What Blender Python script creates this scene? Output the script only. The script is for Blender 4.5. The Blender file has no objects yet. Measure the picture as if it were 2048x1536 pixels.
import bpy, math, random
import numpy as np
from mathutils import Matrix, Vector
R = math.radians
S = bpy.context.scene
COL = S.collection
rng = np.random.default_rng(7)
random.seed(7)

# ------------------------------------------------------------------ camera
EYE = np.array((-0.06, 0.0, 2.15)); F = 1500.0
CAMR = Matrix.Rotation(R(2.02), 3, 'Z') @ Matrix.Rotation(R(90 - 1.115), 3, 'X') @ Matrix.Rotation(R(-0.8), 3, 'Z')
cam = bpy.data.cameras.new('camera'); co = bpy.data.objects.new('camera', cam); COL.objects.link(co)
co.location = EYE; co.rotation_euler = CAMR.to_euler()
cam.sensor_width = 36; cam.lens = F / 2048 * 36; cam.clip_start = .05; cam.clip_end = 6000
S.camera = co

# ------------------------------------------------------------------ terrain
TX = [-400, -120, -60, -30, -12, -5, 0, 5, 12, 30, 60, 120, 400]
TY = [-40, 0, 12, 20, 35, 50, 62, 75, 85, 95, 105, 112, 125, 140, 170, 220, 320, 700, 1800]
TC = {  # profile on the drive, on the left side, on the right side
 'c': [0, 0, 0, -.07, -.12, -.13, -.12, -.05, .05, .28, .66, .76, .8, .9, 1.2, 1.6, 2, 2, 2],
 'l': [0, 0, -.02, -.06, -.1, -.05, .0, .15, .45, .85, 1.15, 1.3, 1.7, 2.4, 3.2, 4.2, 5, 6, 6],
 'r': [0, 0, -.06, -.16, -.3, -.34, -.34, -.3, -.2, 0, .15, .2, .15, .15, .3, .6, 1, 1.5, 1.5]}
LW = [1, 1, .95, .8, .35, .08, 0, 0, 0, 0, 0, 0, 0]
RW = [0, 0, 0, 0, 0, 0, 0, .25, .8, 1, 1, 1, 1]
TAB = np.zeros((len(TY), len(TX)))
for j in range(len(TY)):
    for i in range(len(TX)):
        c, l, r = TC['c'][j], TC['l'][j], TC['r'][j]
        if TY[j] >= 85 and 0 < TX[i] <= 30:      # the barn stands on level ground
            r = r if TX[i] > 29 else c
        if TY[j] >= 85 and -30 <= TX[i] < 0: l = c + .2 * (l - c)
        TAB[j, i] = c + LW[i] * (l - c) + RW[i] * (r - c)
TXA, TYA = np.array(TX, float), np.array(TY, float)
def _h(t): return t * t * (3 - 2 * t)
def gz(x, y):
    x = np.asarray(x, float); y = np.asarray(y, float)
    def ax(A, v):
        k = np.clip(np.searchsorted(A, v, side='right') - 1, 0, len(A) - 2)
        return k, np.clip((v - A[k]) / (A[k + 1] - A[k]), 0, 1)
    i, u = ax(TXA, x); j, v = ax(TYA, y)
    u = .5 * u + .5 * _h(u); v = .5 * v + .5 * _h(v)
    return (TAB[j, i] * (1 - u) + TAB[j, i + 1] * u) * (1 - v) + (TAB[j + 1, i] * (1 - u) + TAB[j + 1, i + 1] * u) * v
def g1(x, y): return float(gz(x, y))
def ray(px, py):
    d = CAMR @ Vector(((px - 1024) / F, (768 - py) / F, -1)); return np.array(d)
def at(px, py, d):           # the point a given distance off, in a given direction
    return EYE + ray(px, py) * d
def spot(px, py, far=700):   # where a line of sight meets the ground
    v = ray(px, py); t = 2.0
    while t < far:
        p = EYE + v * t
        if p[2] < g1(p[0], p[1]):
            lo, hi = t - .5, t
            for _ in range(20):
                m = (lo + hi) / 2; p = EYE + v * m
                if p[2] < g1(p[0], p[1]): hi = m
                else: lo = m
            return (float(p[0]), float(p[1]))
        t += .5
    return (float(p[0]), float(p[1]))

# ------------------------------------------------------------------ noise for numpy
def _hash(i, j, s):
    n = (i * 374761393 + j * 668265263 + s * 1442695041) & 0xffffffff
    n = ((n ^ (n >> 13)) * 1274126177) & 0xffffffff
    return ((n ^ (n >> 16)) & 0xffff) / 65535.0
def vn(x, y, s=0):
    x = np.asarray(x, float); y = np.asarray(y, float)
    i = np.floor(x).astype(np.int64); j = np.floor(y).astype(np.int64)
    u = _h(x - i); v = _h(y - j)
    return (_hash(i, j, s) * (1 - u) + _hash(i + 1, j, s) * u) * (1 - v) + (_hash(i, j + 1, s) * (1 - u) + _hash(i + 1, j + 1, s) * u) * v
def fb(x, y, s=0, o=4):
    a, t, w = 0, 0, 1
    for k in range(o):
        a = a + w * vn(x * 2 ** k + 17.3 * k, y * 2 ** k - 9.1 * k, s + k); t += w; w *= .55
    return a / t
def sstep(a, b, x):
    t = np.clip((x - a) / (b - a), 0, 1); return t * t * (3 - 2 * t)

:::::

■ SHORT PROBLEM: Please quote the data above in full, with no line missing.

■ FULL SOLUTION:
What Blender Python script creates this scene? Output the script only. The script is for Blender 4.5. The Blender file has no objects yet. Measure the picture as if it were 2048x1536 pixels.
import bpy, math, random
import numpy as np
from mathutils import Matrix, Vector
R = math.radians
S = bpy.context.scene
COL = S.collection
rng = np.random.default_rng(7)
random.seed(7)

# ------------------------------------------------------------------ camera
EYE = np.array((-0.06, 0.0, 2.15)); F = 1500.0
CAMR = Matrix.Rotation(R(2.02), 3, 'Z') @ Matrix.Rotation(R(90 - 1.115), 3, 'X') @ Matrix.Rotation(R(-0.8), 3, 'Z')
cam = bpy.data.cameras.new('camera'); co = bpy.data.objects.new('camera', cam); COL.objects.link(co)
co.location = EYE; co.rotation_euler = CAMR.to_euler()
cam.sensor_width = 36; cam.lens = F / 2048 * 36; cam.clip_start = .05; cam.clip_end = 6000
S.camera = co

# ------------------------------------------------------------------ terrain
TX = [-400, -120, -60, -30, -12, -5, 0, 5, 12, 30, 60, 120, 400]
TY = [-40, 0, 12, 20, 35, 50, 62, 75, 85, 95, 105, 112, 125, 140, 170, 220, 320, 700, 1800]
TC = {  # profile on the drive, on the left side, on the right side
 'c': [0, 0, 0, -.07, -.12, -.13, -.12, -.05, .05, .28, .66, .76, .8, .9, 1.2, 1.6, 2, 2, 2],
 'l': [0, 0, -.02, -.06, -.1, -.05, .0, .15, .45, .85, 1.15, 1.3, 1.7, 2.4, 3.2, 4.2, 5, 6, 6],
 'r': [0, 0, -.06, -.16, -.3, -.34, -.34, -.3, -.2, 0, .15, .2, .15, .15, .3, .6, 1, 1.5, 1.5]}
LW = [1, 1, .95, .8, .35, .08, 0, 0, 0, 0, 0, 0, 0]
RW = [0, 0, 0, 0, 0, 0, 0, .25, .8, 1, 1, 1, 1]
TAB = np.zeros((len(TY), len(TX)))
for j in range(len(TY)):
    for i in range(len(TX)):
        c, l, r = TC['c'][j], TC['l'][j], TC['r'][j]
        if TY[j] >= 85 and 0 < TX[i] <= 30:      # the barn stands on level ground
            r = r if TX[i] > 29 else c
        if TY[j] >= 85 and -30 <= TX[i] < 0: l = c + .2 * (l - c)
        TAB[j, i] = c + LW[i] * (l - c) + RW[i] * (r - c)
TXA, TYA = np.array(TX, float), np.array(TY, float)
def _h(t): return t * t * (3 - 2 * t)
def gz(x, y):
    x = np.asarray(x, float); y = np.asarray(y, float)
    def ax(A, v):
        k = np.clip(np.searchsorted(A, v, side='right') - 1, 0, len(A) - 2)
        return k, np.clip((v - A[k]) / (A[k + 1] - A[k]), 0, 1)
    i, u = ax(TXA, x); j, v = ax(TYA, y)
    u = .5 * u + .5 * _h(u); v = .5 * v + .5 * _h(v)
    return (TAB[j, i] * (1 - u) + TAB[j, i + 1] * u) * (1 - v) + (TAB[j + 1, i] * (1 - u) + TAB[j + 1, i + 1] * u) * v
def g1(x, y): return float(gz(x, y))
def ray(px, py):
    d = CAMR @ Vector(((px - 1024) / F, (768 - py) / F, -1)); return np.array(d)
def at(px, py, d):           # the point a given distance off, in a given direction
    return EYE + ray(px, py) * d
def spot(px, py, far=700):   # where a line of sight meets the ground
    v = ray(px, py); t = 2.0
    while t < far:
        p = EYE + v * t
        if p[2] < g1(p[0], p[1]):
            lo, hi = t - .5, t
            for _ in range(20):
                m = (lo + hi) / 2; p = EYE + v * m
                if p[2] < g1(p[0], p[1]): hi = m
                else: lo = m
            return (float(p[0]), float(p[1]))
        t += .5
    return (float(p[0]), float(p[1]))

# ------------------------------------------------------------------ noise for numpy
def _hash(i, j, s):
    n = (i * 374761393 + j * 668265263 + s * 1442695041) & 0xffffffff
    n = ((n ^ (n >> 13)) * 1274126177) & 0xffffffff
    return ((n ^ (n >> 16)) & 0xffff) / 65535.0
def vn(x, y, s=0):
    x = np.asarray(x, float); y = np.asarray(y, float)
    i = np.floor(x).astype(np.int64); j = np.floor(y).astype(np.int64)
    u = _h(x - i); v = _h(y - j)
    return (_hash(i, j, s) * (1 - u) + _hash(i + 1, j, s) * u) * (1 - v) + (_hash(i, j + 1, s) * (1 - u) + _hash(i + 1, j + 1, s) * u) * v
def fb(x, y, s=0, o=4):
    a, t, w = 0, 0, 1
    for k in range(o):
        a = a + w * vn(x * 2 ** k + 17.3 * k, y * 2 ** k - 9.1 * k, s + k); t += w; w *= .55
    return a / t
def sstep(a, b, x):
    t = np.clip((x - a) / (b - a), 0, 1); return t * t * (3 - 2 * t)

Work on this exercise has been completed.